Guest critic Paul Foth won't be joining us this week. He dashed over to the mall on his lunch hour for a quick nosh, and got caught in the middle of a rock and roll attack. A few shots of atropine jammed directly into his heart and he'll be as right as rain next week.

Number of times Jack says "Now!": 9
Number of times Jack says "No!": 8
Number of times a "protocol" is mentioned: 16
Number of times someone says a variation of "Go!": 11
Number of moles: 2
Approximate Body Count: 33 (plus three rats, plus one human nerve gas guinea pig, plus 10-20 in the mall food court (and no, not from food poisoning))

<-1:00 PM - 2:00 PM 3:00 PM - 4:00 PM ->

4 Comments:

  • At Tue Feb 14, 10:41:00 PM, Robert said…

    Due to giraffe violence, zoo discretion is advised.

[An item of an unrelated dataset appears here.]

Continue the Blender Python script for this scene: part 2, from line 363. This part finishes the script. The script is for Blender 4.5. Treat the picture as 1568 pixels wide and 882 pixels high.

    Could we please bring the writers for season one back out of the cryogenically induced state where they're currently (still) catching up on their sleep and send the current guys to the witless protection program? This season is going from bad to worse.

    You already hit all the high points, so there's not much left to say. Cute kids in danger...heartless President orders them gassed...distraught wife "should have been with him" before hubbie hanged himself (cue evil voice--or did he?)...one employee knowing the truth...no perimeter (was that Hobbit's first good idea of the day?) so the baddies can just drive right off from across the street...wow.

    And the previews for next week look even sillier.

    ARGH. Bring back the cougar. (But still not Kim...give him something else to eat.)

     
  • At Wed Feb 15, 07:50:00 AM, Jeff said…

    Giraffe violence? Ha!

    You're right, a perimeter might have come in handy when Erwich drove off. Although not sure how big a perimeter they could have formed with 3 guys.

    But the cougar? Do you know what you're saying man?!

     
  • At Wed Feb 15, 10:38:00 AM, Robert said…

    Couldn't the cougar eat the psycho first lady and make the world a better place? Would that be too much to ask? (I'd suggest eating President Jellyfish, but there are some things even a cougar won't stoop to.)

     
  • At Wed Feb 15, 01:50:00 PM, Jeff said…

    Sit down, Robert. I have some bad news to tell you.

    It's been inaccurate before, so it can't be fully trusted, but the imdb has Kim showing up in the next three episodes.

    There there, we're here for you.